Two weeks ago, the U.S Department of Transportation announced Columbus, Ohio as the winner of its $40 million Smart Cities Challenge. Columbus’ proposal centered on five important strategies: Access to jobs, smart logistics, real time information, connect underserved communities, and maintain a sustainable transportation network.
Here at Eno, we’re excited about this project because it represents an important next step: moving beyond the theoretical and abstract into specific deployment of advanced technology through the transportation network. The promises are vast: more efficient use of scarce resources, greater connectivity between people and places, and broader opportunity for all. Now that Columbus has won the Smart Cities Challenge, the next challenge will be to see if they can do just that.
Yet there are many metropolitan areas aside from Columbus where these new ideas are thriving, but where entrenched regulations and stakeholders present formidable barriers to change. Recognizing this problem (and several months before U.S. DOT announced its Smart Cities Challenge) we launched a Digital Cities project at Eno. Our effort is complementary to the federal government’s in that it aims to help cities like Columbus establish the policies necessary for these innovations to thrive.
This multi-year research and outreach effort is intended to provide a resource for policy makers to understand the technological forces that are shaping our transportation networks. We are wrapping up the first stage of this project: developing policy recommendations for the federal government and metropolitan areas that wish to attract and encourage the latest technological innovations. The Digital Cities project has also been successful in bringing together stakeholders from both the technology and the transportation fields, and from the public and private sectors.
Eno has now moved into the implementation and deployment stage. This next stage will begin the process of educating and assisting with the deployment of these innovative technologies. The idea is to move these technologies out of the lab and into cities.
In launching its Smart Cities Challenge, U.S. DOT provided cities all over the United States with a shot at creating smarter, safer, more efficient, and less congested cities. Eno is now working to help these cities and metropolitan regions make their visions a reality by giving them the tools necessary to implement and deploy the city of the future.

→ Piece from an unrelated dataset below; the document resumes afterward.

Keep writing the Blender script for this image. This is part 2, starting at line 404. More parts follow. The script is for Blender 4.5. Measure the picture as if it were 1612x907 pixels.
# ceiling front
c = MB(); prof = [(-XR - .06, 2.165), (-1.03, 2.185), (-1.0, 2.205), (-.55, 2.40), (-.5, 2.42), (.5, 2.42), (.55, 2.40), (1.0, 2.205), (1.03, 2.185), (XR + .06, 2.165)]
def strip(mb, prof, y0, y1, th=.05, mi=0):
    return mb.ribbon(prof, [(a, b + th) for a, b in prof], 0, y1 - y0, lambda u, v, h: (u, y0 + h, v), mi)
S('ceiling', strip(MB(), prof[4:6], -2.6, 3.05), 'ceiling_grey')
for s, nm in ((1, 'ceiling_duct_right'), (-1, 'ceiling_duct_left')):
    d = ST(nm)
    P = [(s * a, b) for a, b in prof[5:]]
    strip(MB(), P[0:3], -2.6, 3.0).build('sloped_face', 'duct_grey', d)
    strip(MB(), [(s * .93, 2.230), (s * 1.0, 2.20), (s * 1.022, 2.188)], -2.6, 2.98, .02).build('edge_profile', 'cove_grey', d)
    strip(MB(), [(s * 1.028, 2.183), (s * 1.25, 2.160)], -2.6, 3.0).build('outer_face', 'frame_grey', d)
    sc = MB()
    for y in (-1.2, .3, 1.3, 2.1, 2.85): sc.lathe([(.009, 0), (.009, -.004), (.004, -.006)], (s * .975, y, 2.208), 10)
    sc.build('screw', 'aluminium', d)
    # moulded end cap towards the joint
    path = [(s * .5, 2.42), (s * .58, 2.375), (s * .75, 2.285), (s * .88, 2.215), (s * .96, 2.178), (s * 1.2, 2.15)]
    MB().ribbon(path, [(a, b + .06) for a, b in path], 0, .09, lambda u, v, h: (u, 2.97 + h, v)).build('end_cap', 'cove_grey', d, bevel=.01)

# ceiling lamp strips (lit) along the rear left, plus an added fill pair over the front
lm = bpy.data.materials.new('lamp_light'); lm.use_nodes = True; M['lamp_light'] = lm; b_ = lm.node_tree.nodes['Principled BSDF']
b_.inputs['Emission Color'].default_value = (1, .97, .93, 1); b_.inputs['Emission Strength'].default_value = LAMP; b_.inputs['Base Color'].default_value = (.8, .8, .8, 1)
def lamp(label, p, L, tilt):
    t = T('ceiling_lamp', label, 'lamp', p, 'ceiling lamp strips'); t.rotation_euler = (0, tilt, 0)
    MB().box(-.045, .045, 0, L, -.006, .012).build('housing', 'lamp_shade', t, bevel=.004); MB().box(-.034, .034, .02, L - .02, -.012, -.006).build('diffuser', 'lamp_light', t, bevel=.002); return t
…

At Eno we firmly believe that technology is revolutionizing transportation. It is up to policymakers to ensure that decisions being made in response to these changes create an environment that allows new technologies to be successfully deployed. This means creating a flexible framework for innovation. Our policies must be agile enough to change or we must move quickly enough to establish new ones that will not stifle the change in transportation that is occurring.